What you should do → From the first line of the data below, repeat each line exactly until you reach the line with "scene.camera = cam"; include that line too.

Supplied information →
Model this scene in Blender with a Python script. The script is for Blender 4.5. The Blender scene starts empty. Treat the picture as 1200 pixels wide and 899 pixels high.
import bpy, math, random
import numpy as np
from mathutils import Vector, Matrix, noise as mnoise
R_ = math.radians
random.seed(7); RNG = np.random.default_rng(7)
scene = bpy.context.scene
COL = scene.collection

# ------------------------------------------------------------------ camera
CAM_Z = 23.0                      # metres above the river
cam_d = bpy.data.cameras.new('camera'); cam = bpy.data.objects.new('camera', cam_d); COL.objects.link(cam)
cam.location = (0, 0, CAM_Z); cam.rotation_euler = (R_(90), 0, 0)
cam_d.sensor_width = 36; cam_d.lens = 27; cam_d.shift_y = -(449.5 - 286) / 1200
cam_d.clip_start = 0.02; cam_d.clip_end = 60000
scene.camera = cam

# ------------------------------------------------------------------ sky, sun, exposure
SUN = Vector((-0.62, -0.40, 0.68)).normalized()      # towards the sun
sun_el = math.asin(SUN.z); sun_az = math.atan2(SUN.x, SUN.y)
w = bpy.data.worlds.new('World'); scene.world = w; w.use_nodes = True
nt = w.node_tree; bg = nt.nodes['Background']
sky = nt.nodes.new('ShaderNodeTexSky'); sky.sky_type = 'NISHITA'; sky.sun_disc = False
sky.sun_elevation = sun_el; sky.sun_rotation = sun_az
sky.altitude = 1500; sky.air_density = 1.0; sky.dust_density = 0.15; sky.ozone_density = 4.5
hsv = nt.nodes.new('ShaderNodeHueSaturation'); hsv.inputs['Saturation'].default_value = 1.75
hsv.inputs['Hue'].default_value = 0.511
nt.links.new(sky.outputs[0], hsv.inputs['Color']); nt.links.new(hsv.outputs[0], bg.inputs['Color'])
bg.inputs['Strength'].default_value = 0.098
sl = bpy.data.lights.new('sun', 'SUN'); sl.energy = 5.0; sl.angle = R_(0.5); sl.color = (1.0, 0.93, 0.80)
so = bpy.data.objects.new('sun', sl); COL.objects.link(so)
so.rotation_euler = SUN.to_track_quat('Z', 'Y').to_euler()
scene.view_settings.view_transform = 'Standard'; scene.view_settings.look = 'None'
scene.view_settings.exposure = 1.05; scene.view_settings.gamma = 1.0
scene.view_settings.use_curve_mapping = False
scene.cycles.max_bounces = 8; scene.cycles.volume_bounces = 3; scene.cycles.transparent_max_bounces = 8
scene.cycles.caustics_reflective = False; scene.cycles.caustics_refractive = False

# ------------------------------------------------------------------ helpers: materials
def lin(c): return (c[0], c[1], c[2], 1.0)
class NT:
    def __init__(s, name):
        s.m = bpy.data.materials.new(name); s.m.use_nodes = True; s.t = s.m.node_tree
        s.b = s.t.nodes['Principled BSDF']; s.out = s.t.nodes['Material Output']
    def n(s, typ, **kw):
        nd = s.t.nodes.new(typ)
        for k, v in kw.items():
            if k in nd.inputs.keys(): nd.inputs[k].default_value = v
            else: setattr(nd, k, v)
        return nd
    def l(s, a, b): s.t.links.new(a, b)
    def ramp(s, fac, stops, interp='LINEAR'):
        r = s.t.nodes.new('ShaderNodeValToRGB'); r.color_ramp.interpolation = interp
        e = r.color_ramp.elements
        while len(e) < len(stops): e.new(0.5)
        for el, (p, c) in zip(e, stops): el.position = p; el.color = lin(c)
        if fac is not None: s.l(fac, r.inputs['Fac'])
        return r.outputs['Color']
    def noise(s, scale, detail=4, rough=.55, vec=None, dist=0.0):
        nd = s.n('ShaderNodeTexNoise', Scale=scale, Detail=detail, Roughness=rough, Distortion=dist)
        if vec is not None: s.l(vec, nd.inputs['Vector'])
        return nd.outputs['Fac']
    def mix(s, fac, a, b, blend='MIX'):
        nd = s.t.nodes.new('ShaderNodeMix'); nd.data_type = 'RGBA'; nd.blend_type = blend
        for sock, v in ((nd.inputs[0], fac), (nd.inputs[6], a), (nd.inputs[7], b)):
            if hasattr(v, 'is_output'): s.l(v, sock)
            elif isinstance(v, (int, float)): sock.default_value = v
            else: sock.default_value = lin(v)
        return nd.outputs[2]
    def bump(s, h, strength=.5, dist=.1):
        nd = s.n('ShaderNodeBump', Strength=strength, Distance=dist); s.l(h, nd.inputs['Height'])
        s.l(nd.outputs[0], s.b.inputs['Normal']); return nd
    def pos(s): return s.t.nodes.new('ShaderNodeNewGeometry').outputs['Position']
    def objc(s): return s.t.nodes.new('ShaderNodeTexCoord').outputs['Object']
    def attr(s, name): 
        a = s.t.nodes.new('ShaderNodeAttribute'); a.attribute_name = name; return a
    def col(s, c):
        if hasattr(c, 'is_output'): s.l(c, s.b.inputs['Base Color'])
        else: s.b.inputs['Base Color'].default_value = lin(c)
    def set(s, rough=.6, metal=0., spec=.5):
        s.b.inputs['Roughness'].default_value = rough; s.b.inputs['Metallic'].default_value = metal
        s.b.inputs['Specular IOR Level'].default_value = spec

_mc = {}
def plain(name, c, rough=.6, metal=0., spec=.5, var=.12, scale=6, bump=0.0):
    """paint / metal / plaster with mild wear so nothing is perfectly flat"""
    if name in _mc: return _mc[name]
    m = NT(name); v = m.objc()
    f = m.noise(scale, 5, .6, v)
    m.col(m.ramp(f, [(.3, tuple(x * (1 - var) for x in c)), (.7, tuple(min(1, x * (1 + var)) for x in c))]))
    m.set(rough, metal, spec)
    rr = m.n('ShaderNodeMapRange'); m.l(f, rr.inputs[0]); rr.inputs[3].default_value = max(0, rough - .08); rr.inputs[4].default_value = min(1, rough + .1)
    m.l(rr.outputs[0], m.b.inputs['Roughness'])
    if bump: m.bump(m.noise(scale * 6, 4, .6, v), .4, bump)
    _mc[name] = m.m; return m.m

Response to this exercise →
Model this scene in Blender with a Python script. The script is for Blender 4.5. The Blender scene starts empty. Treat the picture as 1200 pixels wide and 899 pixels high.
import bpy, math, random
import numpy as np
from mathutils import Vector, Matrix, noise as mnoise
R_ = math.radians
random.seed(7); RNG = np.random.default_rng(7)
scene = bpy.context.scene
COL = scene.collection

# ------------------------------------------------------------------ camera
CAM_Z = 23.0                      # metres above the river
cam_d = bpy.data.cameras.new('camera'); cam = bpy.data.objects.new('camera', cam_d); COL.objects.link(cam)
cam.location = (0, 0, CAM_Z); cam.rotation_euler = (R_(90), 0, 0)
cam_d.sensor_width = 36; cam_d.lens = 27; cam_d.shift_y = -(449.5 - 286) / 1200
cam_d.clip_start = 0.02; cam_d.clip_end = 60000
scene.camera = cam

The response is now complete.